Though the realisation that clever use of data, personalisation and mobile usability, could enable billion dollar taxi firms to emerge yet own no taxis, there was an underlying tension, summarised as 'the user as the product'.
This came to a head with the Cambridge Analytica scandal in 2018, when a former employee of the consulting firm turned whistleblower, explaining how an App built for Facebook was used to covertly harvest huge amounts of user data, which was then used to feed political campaigns, such as the 2016 US Presidential Campaign and the Vote Leave Brexit Campaign in the UK.
The cat was out of the bag regarding the exploitation of user data, which wasn’t limited to that one rogue case, but was standard practice. The scene was set for the next iteration of the web.
The emergence of Web3
One of the core principles of Web 3.0 or Web3 is to reverse this power dynamic, where web users sacrifice their personal data in exchange for a customised experience. It’s become clear that was a very poor bargain, so Web3 is about users controlling and monetising their own data, as they see fit.
The most obvious symbol of this sea-change is the constant cookie notices you receive navigating the internet. Whereas before your data was been extracted without request, websites now have to ask. That process might be annoying, but it is just the first step in what could be a journey that redefines our digital lives.
The three cornerstones of Web3 can be loosely summarised as:
- Decentralisation
- Being Permissionless/open source
- Driven by user focused utility
If you’re a regular reader of Learn Crypto, or any crypto based information platform for that matter, you should immediately recognise the first two elements are fundamental principles of blockchains, the first being Bitcoin, created by the pseudonymous Satoshi Nakamoto in 2008, and then gifted to the world.
Being decentralised and permissionless are mutually dependent qualities. If a small group can exert power over an idea or technology they can decide its direction, who gets access and who benefits.

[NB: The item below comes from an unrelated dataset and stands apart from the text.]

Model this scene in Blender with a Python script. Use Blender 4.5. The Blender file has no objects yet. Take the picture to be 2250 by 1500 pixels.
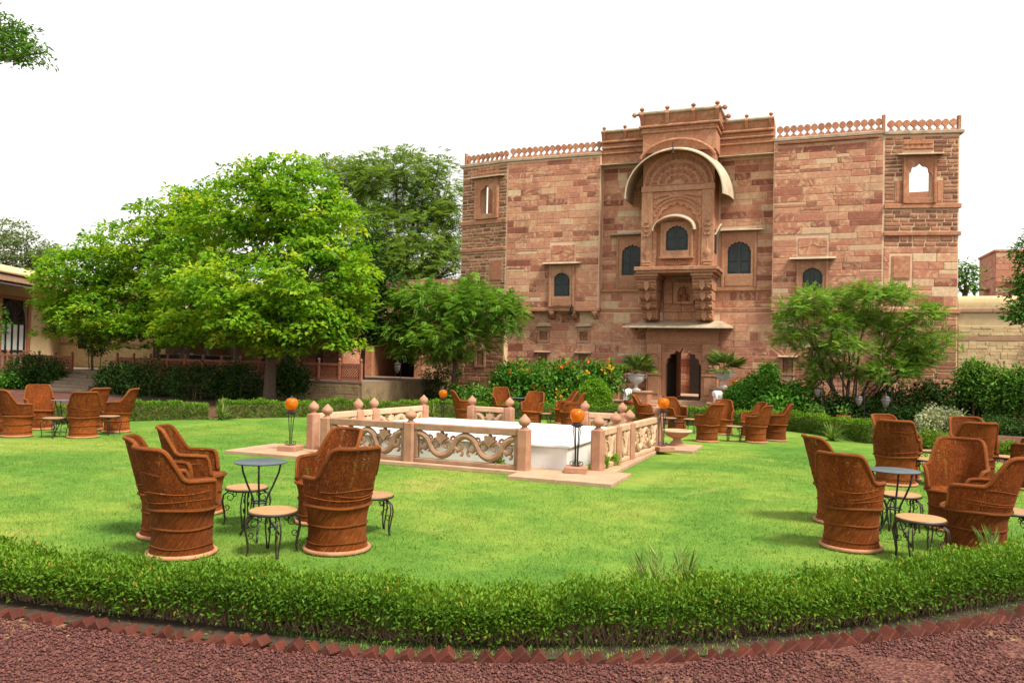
import bpy, math, random
import numpy as np
from mathutils import Vector, Matrix, Euler

rng = np.random.default_rng(7)
random.seed(7)
R = math.radians
SC = bpy.context.scene
COL = SC.collection

# ------------------------------------------------------------------ camera
F_PX, CAM_H, ROLL, YAW = 1750.0, 1.8, R(1.3), R(21.8)
PITCH = math.atan((785.0 - 750.0) / F_PX)
fwd = Vector((-math.sin(YAW) * math.cos(PITCH), math.cos(YAW) * math.cos(PITCH), math.sin(PITCH)))
rgt0 = Vector((math.cos(YAW), math.sin(YAW), 0))
up0 = rgt0.cross(fwd)
rgt = rgt0 * math.cos(ROLL) + up0 * math.sin(ROLL)
upv = -rgt0 * math.sin(ROLL) + up0 * math.cos(ROLL)
cam_data = bpy.data.cameras.new('camera')
cam = bpy.data.objects.new('camera', cam_data)
COL.objects.link(cam)
cam.matrix_world = Matrix(((rgt.x, upv.x, -fwd.x, 0), (rgt.y, upv.y, -fwd.y, 0), (rgt.z, upv.z, -fwd.z, CAM_H), (0, 0, 0, 1)))
cam_data.sensor_width = 36
cam_data.lens = 36 * F_PX / 2250
cam_data.clip_end = 3000
SC.camera = cam

# ------------------------------------------------------------------ sky, sun, exposure
SUN_EL, SUN_X, SUN_Y = R(57), 0.85, -0.36
world = bpy.data.worlds.new('World')
SC.world = world
world.use_nodes = True
wn, wl = world.node_tree.nodes, world.node_tree.links
wn.clear()
w_out = wn.new('ShaderNodeOutputWorld')
w_bg = wn.new('ShaderNodeBackground')
w_bg.inputs['Strength'].default_value = 0.12
w_sky = wn.new('ShaderNodeTexSky')
w_sky.sky_type = 'NISHITA'
w_sky.sun_disc = False
w_sky.sun_elevation = SUN_EL
w_sky.sun_rotation = math.atan2(SUN_X, SUN_Y)
w_sky.air_density, w_sky.dust_density, w_sky.ozone_density = 1.0, 6.0, 1.0
w_mix = wn.new('ShaderNodeMixRGB')          # even white overcast veil over the clear sky
w_mix.inputs['Fac'].default_value = 0.85
w_mix.inputs['Color2'].default_value = (7.2, 6.95, 6.6, 1)
wl.new(w_sky.outputs['Color'], w_mix.inputs['Color1'])
wl.new(w_mix.outputs['Color'], w_bg.inputs['Color'])
wl.new(w_bg.outputs['Background'], w_out.inputs['Surface'])

sun_data = bpy.data.lights.new('sun', 'SUN')
sun_data.energy = 4.0
sun_data.angle = R(13)
sun_data.color = (1.0, 0.92, 0.80)
sun = bpy.data.objects.new('sun', sun_data)
COL.objects.link(sun)
h = math.hypot(SUN_X, SUN_Y)
sdir = Vector((SUN_X / h * math.cos(SUN_EL), SUN_Y / h * math.cos(SUN_EL), math.sin(SUN_EL)))
sun.rotation_euler = sdir.to_track_quat('Z', 'Y').to_euler()
sun.location = sdir * 60

SC.view_settings.view_transform = 'Standard'
SC.view_settings.look = 'None'
SC.view_settings.exposure = 0.74
SC.view_settings.gamma = 1.0
SC.view_settings.use_curve_mapping = False
SC.render.engine = 'CYCLES'
SC.cycles.use_denoising = True
SC.cycles.max_bounces = 8
SC.cycles.transparent_max_bounces = 12
SC.cycles.transmission_bounces = 6
SC.cycles.sample_clamp_indirect = 6

# ------------------------------------------------------------------ pixel geometry of the survey
# the lawn is flat; a point of the photograph on the ground is found with the camera above
def gnd(px, py, z=0.0):
    d = fwd * F_PX + rgt * (px - 1125) + upv * (750 - py)
    t = (z - CAM_H) / d.z
    return Vector((d.x * t, d.y * t, z))
def fac(px, py, Y):
    d = fwd * F_PX + rgt * (px - 1125) + upv * (750 - py)
    t = Y / d.y
    return Vector((d.x * t, Y, CAM_H + d.z * t))

# ------------------------------------------------------------------ materials
MATS = {}
def new_mat(name):
    m = bpy.data.materials.new(name)
    m.use_nodes = True
    m.node_tree.nodes.clear()
    MATS[name] = m
    return m, m.node_tree.nodes, m.node_tree.links

def ramp(n, stops, interp='LINEAR'):
    r = n.new('ShaderNodeValToRGB')
    e = r.color_ramp.elements
    r.color_ramp.interpolation = interp
    while len(e) < len(stops):
        e.new(0.5)
    for k, (p, c) in enumerate(stops):
        e[k].position = p
        e[k].color = (*c, 1)
    return r

def coords(n, l, co):
    if co == 'P':
        g = n.new('ShaderNodeNewGeometry')
        return g.outputs['Position']
    t = n.new('ShaderNodeTexCoord')
    return t.outputs['Object' if co == 'O' else 'UV']

def rnd_socket(n, l):
    """a random number for each piece: the object's own, shifted by the piece's 'rnd' where many pieces share a mesh"""
    oi = n.new('ShaderNodeObjectInfo')
    at = n.new('ShaderNodeAttribute'); at.attribute_name = 'rnd'
    a = n.new('ShaderNodeMath'); a.operation = 'ADD'
    l.new(oi.outputs['Random'], a.inputs[0]); l.new(at.outputs['Fac'], a.inputs[1])
    f = n.new('ShaderNodeMath'); f.operation = 'FRACT'
    l.new(a.outputs[0], f.inputs[0])
    return f.outputs[0]

def noise(n, l, vec, scale, detail=4, rough=0.55, distort=0.0):
    t = n.new('ShaderNodeTexNoise')
    t.inputs['Scale'].default_value = scale
    t.inputs['Detail'].default_value = detail
    t.inputs['Roughness'].default_value = rough
    t.inputs['Distortion'].default_value = distort
    if vec is not None:
        l.new(vec, t.inputs['Vector'])
    return t

def mixc(n, l, fac, c1, c2, mode='MIX'):
    m = n.new('ShaderNodeMixRGB'); m.blend_type = mode
    for s, v in ((m.inputs['Fac'], fac), (m.inputs['Color1'], c1), (m.inputs['Color2'], c2)):
        if isinstance(v, (int, float)):
            s.default_value = v
        elif isinstance(v, tuple):
            s.default_value = (*v, 1)
        else:
            l.new(v, s)
    return m.outputs['Color']

def finish(m, n, l, col, rough, bump_src=None, bump=0.3, dist=0.01, spec=0.3, metal=0.0, extra=None):
    o = n.new('ShaderNodeOutputMaterial')
    b = n.new('ShaderNodeBsdfPrincipled')
    if isinstance(col, tuple):
        b.inputs['Base Color'].default_value = (*col, 1)
    else:
        l.new(col, b.inputs['Base Color'])
    b.inputs['Roughness'].default_value = rough
    b.inputs['Specular IOR Level'].default_value = spec
    b.inputs['Metallic'].default_value = metal
    if bump_src is not None:
        bp = n.new('ShaderNodeBump')
        bp.inputs['Strength'].default_value = bump
        bp.inputs['Distance'].default_value = dist
        l.new(bump_src, bp.inputs['Height'])
        l.new(bp.outputs['Normal'], b.inputs['Normal'])
    l.new(b.outputs['BSDF'], o.inputs['Surface'])
    return b

def simple(name, c1, c2, scale=6, rough=0.8, bump=0.3, bscale=40, co='P', var=0.0, spec=0.3, metal=0.0, dist=0.01, stain=None):
    m, n, l = new_mat(name)
    v = coords(n, l, co)
    t = noise(n, l, v, scale, 5, 0.6, 0.3)
    r = ramp(n, [(0.3, c1), (0.7, c2)])
    l.new(t.outputs['Fac'], r.inputs['Fac'])
    col = r.outputs['Color']
    if var:
        h = n.new('ShaderNodeHueSaturation')
        mr = n.new('ShaderNodeMapRange')
        mr.inputs['To Min'].default_value = 1 - var
        mr.inputs['To Max'].default_value = 1 + var
        l.new(rnd_socket(n, l), mr.inputs['Value'])
        l.new(mr.outputs['Result'], h.inputs['Value'])
        l.new(col, h.inputs['Color'])
        col = h.outputs['Color']
    if stain:
        t3 = noise(n, l, v, stain[1], 6, 0.7, 0.8)
        r3 = ramp(n, [(0.52, (0, 0, 0)), (0.72, (1, 1, 1))])
        l.new(t3.outputs['Fac'], r3.inputs['Fac'])
        mm = n.new('ShaderNodeMath'); mm.operation = 'MULTIPLY'; mm.inputs[1].default_value = stain[2]
        l.new(r3.outputs['Color'], mm.inputs[0])
        col = mixc(n, l, mm.outputs[0], col, stain[0])
    t2 = noise(n, l, v, bscale, 4, 0.6)
    finish(m, n, l, col, rough, t2.outputs['Fac'] if bump else None, bump, dist, spec, metal)
    return m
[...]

Bitcoin sacrifices elements of usability - such as transaction speed - in order to ensure anyone can participate by running a node, thereby keeping control distributed. And in an ultimate act of altruism, Satoshi simply walked away from the project in 2011, relinquishing an undue influence he/she may have.

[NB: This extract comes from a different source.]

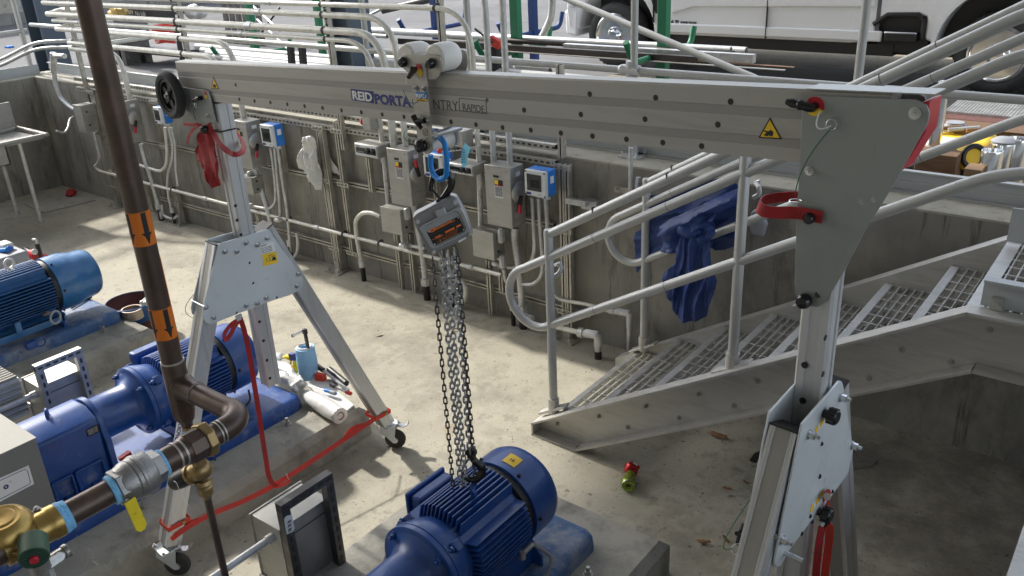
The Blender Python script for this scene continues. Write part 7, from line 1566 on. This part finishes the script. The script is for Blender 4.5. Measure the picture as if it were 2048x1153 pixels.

So Web3 aspires to the decentralised values of Bitcoin and to leverage the crypto economies that networks like Ethereum enable. This is enabling new ways of users deriving utility and reward from the huge amounts of data and content that under Web2 they would happily surrender. So-called token economies, built on blockchains, will provide the mechanics for Web3, for which every participant will need a Web3 wallet like Meta Mask.
Web3 wallets are your way of storing the value you earn and create in this brave new web, as well as trading and spending. Given they are blockchain-based, they protect privacy; many people are predicting that Social Sign On (using a Facebook of Google account to access other services) will be replaced by something like Ethereum.

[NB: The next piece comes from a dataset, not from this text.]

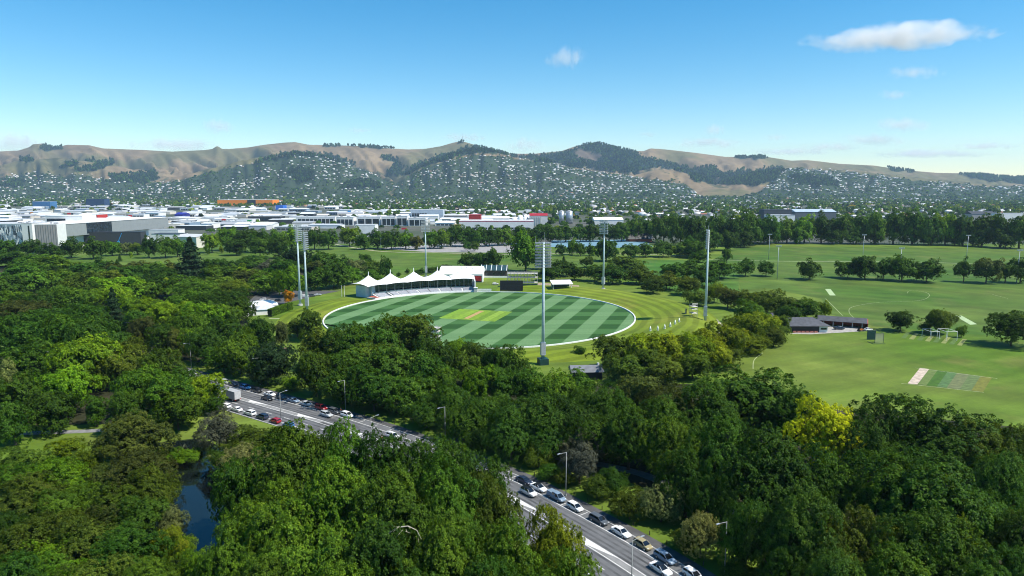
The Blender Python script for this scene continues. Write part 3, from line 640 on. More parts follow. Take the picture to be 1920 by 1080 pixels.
def T(zone, text, wk=1.0):
    """lines 'u vtop width h|Bvbase code[kind]' read off the photograph"""
    for e in text.replace('\n', ';').split(';'):
        q = e.split()
        if len(q) < 5: continue
        u, vt, w = float(q[0]), float(q[1]), float(q[2]) * wk; code = q[4][0]; kind = {'c': 'conifer', 'v': 'oval', 'q': 'ball'}.get(q[4][1:2], 'dome')
        if q[3][0] == 'B':
            p = G(u, float(q[3][1:])); h = top_h(p.x, p.y, vt)
        else:
            h = float(q[3]); p = G(u, vt, h)
        if q[3][0] != 'B':                                            # keep trunks off the road and off the oval's bank
            for _ in range(40):
                off = ROAD.near(p)[1]; rr_ = w / 2 * p.y / FPX
                if -3.6 - .5 * rr_ < off < W_ + 1.0 + .35 * rr_: h += -.4 if off < 9.6 else .4
                elif (p - Vector((OC.x, OC.y, p.z))).length < 103 and p.y < OC.y - 30: h += .4
                else: break
                p = G(u, vt, h)
        if q[3][0] != 'B':
            for _ in range(2):                                        # the outline's top is the crown's shoulder as seen from above
                r_ = 1.05 * w / 2 * p.y / FPX; al = math.atan2(CAM_H - h, p.y); hc_ = .5 * h; E_ = math.hypot(hc_ * math.cos(al), r_ * math.sin(al)) - hc_ * math.cos(al)
                p2 = G(u, vt, h + E_ / math.cos(al)); p2.z = 0
            p = p2
        r = w / 2 * p.y * CP / FPX * 1.02
        # the outline's top edge is the crown's near-top: push the centre back by a part of the radius
        tree(p.x, p.y, h, max(r, .8), code, kind, zone, low=.05 if (kind in ('conifer', 'ball') or h < 8.6) else .04 if 'wood' in zone or 'clump' in zone or 'grove' in zone or 'hedge' in zone or 'between' in zone or 'belt' in zone or 'far edge' in zone else .10)

T('beyond the lawn at the far left', '''12 449 42 18 d;50 450 46 18 d;92 457 44 18 d;134 447 46 B484 d;176 446 46 B486 d;211 452 34 B480 g;238 454 32 B478 p;258 455 28 B478 o;280 444 30 B484 d;310 443 38 B484 g;334 444 34 B482 g
398 437 36 B474 l;425 426 44 B470 g;460 428 42 B472 d;490 431 40 B474 d;520 432 42 B474 g;548 425 36 B470 l;443 448 44 B479 d;488 445 46 B482 d;522 442 40 B485 d;590 428 32 B468 g;617 431 40 B468 g;225 476 10 B490 dc;220 486 14 B498 dc;246 472 7 B484 l;416 462 10 B475 y;390 469 8 B477 g''')
T('in the wood left of the oval', '''360 445 56 B518 kc;552 462 46 20 k;604 472 50 18 d;590 488 40 14 b;546 501 48 B556 l;590 504 46 15 g;625 494 54 18 g;186 484 40 15 d;160 492 50 14 d
20 470 56 15 d;60 476 56 15 d;98 479 66 15 g;40 492 62 15 g;92 500 64 15 d;16 515 52 15 d;62 508 56 15 g;118 507 50 14 g;136 518 48 14 o;165 508 56 14 o;178 498 40 14 d
215 494 50 13 b;242 497 56 14 d;268 490 46 13 b;288 492 46 14 g;306 500 46 14 d;318 490 40 12 b;206 505 46 13 o;225 517 86 16 l;214 534 50 14 l;292 515 50 15 d;312 522 40 12 y;262 522 50 14 g
405 484 44 14 d;432 487 42 14 d;470 479 50 15 d;502 489 42 13 s;528 485 50 16 d;452 497 44 14 l;460 505 52 14 b;405 496 60 15 g;412 516 60 15 o;496 510 58 15 g;345 517 58 15 g;372 527 66 15 g;435 526 50 14 o
105 536 60 15 d;70 546 62 15 d;140 541 56 15 g;20 546 60 15 g;170 532 52 14 d;215 539 42 B616 kc;240 556 40 13 l;350 546 60 15 g;386 549 56 15 d;432 546 60 15 d;448 556 44 14 d;276 560 60 15 l;312 567 62 15 l;342 566 56 15 l;384 570 66 15 l;418 572 52 14 g
36 562 80 15 b;100 577 84 15 d;160 570 66 15 d;188 586 56 14 d;255 585 56 14 d''', 1.2)
T('in the wood along the road at left', '''22 590 90 16 d;66 602 90 16 d;120 590 90 16 d;160 600 80 16 d;205 612 66 15 d;238 622 62 14 d;266 597 52 13 r;305 608 56 14 d;330 618 44 13 b;354 618 36 13 l;386 614 66 15 d;430 602 70 15 d;484 600 62 15 d;350 588 70 16 g;528 600 26 B654 pv;578 583 44 11 o;556 598 40 9 o
448 627 72 16 g;418 655 64 13 g;510 643 80 16 k;500 668 70 13 d;546 706 40 5 l;602 618 76 16 o;590 662 76 15 o;640 620 60 16 d
60 642 112 17 d;150 634 112 19 l;120 690 90 15 l;10 676 60 14 p;230 646 90 14 o;196 662 60 13 o;300 655 70 13 o;260 690 84 15 g;310 702 90 15 g;340 690 56 12 d;378 704 78 11 y;330 735 80 11 g;30 700 90 15 d;90 735 84 12 d;176 738 44 10 dv;20 755 70 12 d;240 735 70 12 d;395 742 40 6 d''', 1.13)
T('between the road and the oval', '''652 606 62 16 d;672 612 80 18 d;722 598 90 19 d;700 606 92 19 d;762 593 124 20 o;812 636 70 17 d;690 640 100 16 o;740 650 120 17 d;650 655 84 15 d;800 668 84 14 d;640 690 84 13 d;700 695 100 14 d;770 705 90 12 d;856 637 42 12 l;890 643 50 13 o;866 662 56 12 o;898 690 62 13 l;922 654 46 13 d;956 648 60 14 d;835 690 60 12 g;940 690 64 13 d;850 725 76 12 d;800 745 70 9 d;870 760 84 11 d;915 738 84 13 d
990 690 70 13 g;1036 700 80 14 g;1076 692 76 13 g;1000 742 110 15 d;1060 745 100 14 d;1112 722 96 15 d;960 772 100 13 d;1030 792 84 10 d;1150 730 80 14 d;1200 706 100 15 b;1255 722 110 16 b;1120 775 100 13 d;1180 770 110 15 d;1090 810 76 9 s;1010 832 50 6 o;900 800 60 8 d;1087 650 20 B668 d''', 1.1)
T('on the grass verge beside the parked cars', '''1088 838 70 9 s;1120 892 62 5 o;1060 880 40 4 o;1182 918 66 7 o;1242 908 78 8 p;1316 962 84 9 p;1290 990 60 6 o;1382 1046 66 5 o;1150 880 60 6 d;1030 870 50 5 d;1440 1062 60 5 o''')
T('in the hedge row right of the oval', '''1158 632 70 13 o;1205 625 70 14.5 y;1250 625 70 14.5 y;1300 628 56 14 y;1325 618 64 14.5 y;1362 610 58 14.5 y;1394 592 64 14.5 y;1428 586 52 13.5 y;1448 606 44 9 o;1466 588 30 B634 ov;1180 665 66 10 o;1235 665 70 10 o;1300 665 56 9 o;1360 650 50 8 o;1410 628 50 8 y;1450 618 34 B650 o;1275 640 60 11 y;1215 655 60 11 o;1340 640 54 11 y;1385 615 54 10 o''', 1.32)
T('behind the right end of the oval', '''1340 532 44 12 y;1366 541 46 12 b;1398 545 46 12 o;1405 566 56 12 d;1440 545 60 13 o;1470 556 60 12 o;1426 585 44 8 g;1508 562 60 B602 g;1546 564 24 B598 y;1480 575 60 10 d;1290 488 66 15 d;1350 487 68 15 d;1262 493 50 14 d;1325 505 50 13 d;1172 483 84 15 o;1150 500 60 13 d;1200 500 60 13 o;1250 511 66 12 o;1225 520 50 11 o;1116 496 46 13 d;1100 481 26 B502 o;1050 488 62 13 d;1030 500 50 11 d;1078 497 40 12 d;1057 479 14 B498 dc;1290 520 50 12 o;1310 545 50 9 o;985 436 66 B510 g;1015 470 34 B505 d''')
T('on the lawn behind the pavilion', '''645 480 44 14 d;672 486 40 13 p;686 476 26 B500 d;702 489 40 13 o;724 482 26 B528 d;764 504 9 B514 d;748 510 8 B519 d;875 474 34 B505 d;902 473 34 B506 d;926 465 30 B506 d;876 452 18 B471 d;890 454 18 B471 o;790 503 20 5 d;806 501 20 5 d;822 499 20 5 d;838 496 24 6 d;660 500 40 13 g;700 505 40 10 g;640 505 40 12 g;1010 475 10 B486 d''')
T('along the far edge of the park', '''655 425 42 B462 l;683 438 34 B468 d;708 430 38 B466 d;735 431 42 B468 d;760 433 36 B467 g;781 442 28 B468 r;806 432 36 B466 g;828 430 34 B466 g;845 424 38 B462 d;872 423 42 B462 d;897 425 40 B462 d;918 428 34 B462 d;945 427 44 B460 g;975 424 42 B458 d;1005 424 42 B456 d;1032 423 40 B455 d;1060 420 42 B454 d;1088 424 38 B453 d;1112 420 36 B453 d;1142 422 36 B453 d;1165 420 36 B453 d;1188 408 38 B452 g;1215 408 40 B452 g;1245 404 44 B455 d;1275 402 44 B460 d
1052 458 22 B480 d;1073 448 24 B478 l;1088 455 22 B480 d;1106 457 20 B480 d;1113 464 18 B480 l;1136 448 50 B490 d;1183 458 36 B484 d;1210 456 38 B482 g;1243 452 42 B482 d;1275 457 38 B482 g;1303 452 44 B484 d''')
T('in the dark belt behind the playing fields', '''1305 405 50 B465 d;1340 402 46 B460 g;1372 406 46 B462 d;1404 396 54 B460 d;1330 428 44 B472 d;1365 432 40 B470 d;1395 432 44 B464 d;1440 404 48 B458 d;1475 408 44 B456 g;1508 404 44 B456 l;1540 400 46 B456 d;1575 404 44 B457 d;1605 402 46 B457 d;1640 398 46 B458 g;1675 396 48 B458 d;1710 394 50 B459 d;1745 400 44 B460 d;1772 400 44 B460 l;1805 404 46 B461 d;1840 402 48 B462 d;1875 404 46 B464 d;1910 402 50 B466 d;1425 430 40 B456 d;1460 430 36 B456 o;1500 426 40 B457 g;1640 430 36 B458 b;1600 428 36 B458 d;1560 428 36 B458 d;1740 428 38 B459 d;1790 428 40 B460 d;1835 430 40 B463 d;1885 428 44 B466 d;1310 470 40 B492 d;1290 445 40 B480 d''')
T('standing on the playing fields', '''1517 487 46 B524 d;1590 490 48 B522 d;1622 479 54 B524 d;1655 484 46 B525 d;1690 480 56 B527 d;1737 487 62 B529 d;1806 483 30 B529 dv;1848 483 54 B531 b;1884 492 26 B530 dv;1912 485 44 B531 d;1398 488 38 B518 d;1436 490 36 B518 d;1398 483 14 B496 d;1363 466 20 B493 d;1688 584 52 B621 d;1733 604 24 B623 d;1761 583 58 B627 o;1802 612 19 B633 g;1896 585 88 B649 d''')
T('in a row at the field edge', ';'.join('%d %d 15 B458 gq' % (u, 441 + (u - 1690) * .02) for u in (1696, 1712, 1732, 1744, 1761, 1776, 1789, 1802, 1821)))
T('by the river at the lower left', '''28 838 96 8 o;96 860 100 10 l;170 832 46 9 yv;122 822 60 5 y;252 778 124 13 b;215 800 60 9 o;255 845 120 12 b;304 838 60 4 l;222 900 100 10 o;284 880 84 11 o;40 895 116 10 o;104 922 80 8 g;62 965 124 10 o;152 970 110 10 o;84 1008 90 8 l;232 985 130 10 d;322 952 50 6 p;312 990 66 7 y;338 1002 46 6 l;24 1035 110 9 d;182 1035 124 9 o;282 1046 100 8 g;122 1058 90 7 l;408 776 66 10 s;468 798 96 6 o;524 806 104 6 o;584 812 84 6 o;455 836 90 9 p;350 842 46 3 l;410 845 44 5 g;10 960 70 9 d;190 870 60 7 b;16 1090 120 8 d;220 1085 120 8 d;140 850 70 6 o;60 865 70 6 g;150 905 70 7 g;120 955 80 7 o;200 935 80 8 b;30 925 80 7 g;90 1040 90 7 g;350 1045 60 5 l;260 930 80 9 d;20 870 70 6 g''', 1.12)
T('in the big clump in front of the road', '''456 850 140 17 g;560 815 176 21 g;650 812 130 21 g;724 820 140 20 d;812 822 156 19 d;890 850 124 18 d;500 918 176 18 g;622 886 190 20 g;742 896 184 19 g;846 876 160 19 g;915 896 120 17 o;432 985 124 14 g;560 992 190 18 g;700 990 190 18 d;828 978 180 18 g;940 982 136 16 g;1036 958 112 14 y;1066 1028 112 13 g;384 1022 80 8 l;480 1065 160 15 g;620 1075 200 16 g;780 1070 200 16 d;920 1062 180 15 d;1010 1085 150 12 g''')
T('in the dark grove at the lower right', '''1420 692 192 19 d;1332 722 130 18 d;1250 760 124 17 d;1550 757 132 17.5 Y;1745 750 232 20 d;1640 766 130 18 d;1852 795 140 18 o;1450 826 200 19 d;1350 800 150 19 d;1562 850 136 16 g;1725 846 256 20 d;1882 850 130 16 d;1236 775 124 16 g;1290 850 110 14 d;1502 925 176 18 d;1402 945 110 13 d;1600 960 150 15 o;1752 955 204 17 d;1864 925 120 15 d;1802 985 84 13 y;1682 1040 180 14 d;1562 1035 150 14 d;1884 1030 144 14 d;1340 890 90 12 d;1470 1010 100 12 d;1490 740 120 16 d;1840 1070 140 12 d;1940 960 140 16 d;1930 800 90 15 d''')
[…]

The Web3 model is already enabling gamers to play-to-earn for example, turning existing player-platform relationship on its head.
The countless hours you might spend on your favourite game, building player value that was locked inside your XBox or Playstation Account, will now belong to you, represented via NFTs, which will be tradable.
The huge market for player skins (in game items) in games like CS:GO and the rise of professionalism within eSports, were the precursors to in-game economies that will be a key feature of Web3, which is where it overlaps with the idea of the Metaverse.
A Metaverse won’t be a single experience, as a key feature of Web3 is composability, where code and components of applications can easily be shared and reused.
The immersive 3D environment that the Metaverse promises won’t be just where you play, but work, and soon your employment contract could even be an NFT, that can be traded and exchanged.
But before we get carried away with the utopian ideals of Web3.0, there are plenty of reasons to pause for thought.
Decentralisation is hard to scale
The biggest challenge is that true decentralisation is both hard to define and achieve. There is no recognised measure for how decentralised a network is, but there are some fundamental characteristics:
- Permissionless
- Borderless
- Censorship resistant
- Fair/Democratic
Unfortunately, most of the vaunted Web3 services flash red on some or all of these, which is the root of Jack Dorsey’s argument with venture capital.
The reality is that there is no utopian solution to digital economies, just as we lack equitable solutions for how society is governed. It is no coincidence that DAOs - decentralised autonomous organisations - are gaining popularity at the same time as Web3 is such a hot topic, but they've yet to show conclusively how technology can enable decentralisation, coordination and democracy can coexist to further a value proposition.
So though Web3 might become the new sound bite for 2022, under the surface we may simply be more of the same in terms of who really benefits from the growth of digital economies.
Will Web3 be a productive economy?
Aside from the philosophical arguments that will continue to rage around what Web3 really means, and whether it is achievable, there is a question of whether it provides the basis of a productive economy?
So far, much of what can be described as Web3 is speculative and produces value that only makes sense in terms of itself. What value does a play-to-earn metaverse game bring to the ‘real’ economy? This really depends on how you define the ‘real’ economy’.
Financial services are expected to account for $93 trillion, or 24% of the global economy, but who really benefits? The same could be asked of the kind of value that might be generated from Web3 and how it is distributed.
We are only really seeing the tip of the Web3 iceberg. So much is submerged beneath the surface, and hard to understand or anticipate. One thing that is for sure is that arguments like that between Jack Dorsey and a16z will get louder, and the way we interact with the web will definitely change. How much you benefit may literally come down to how much attention you pay.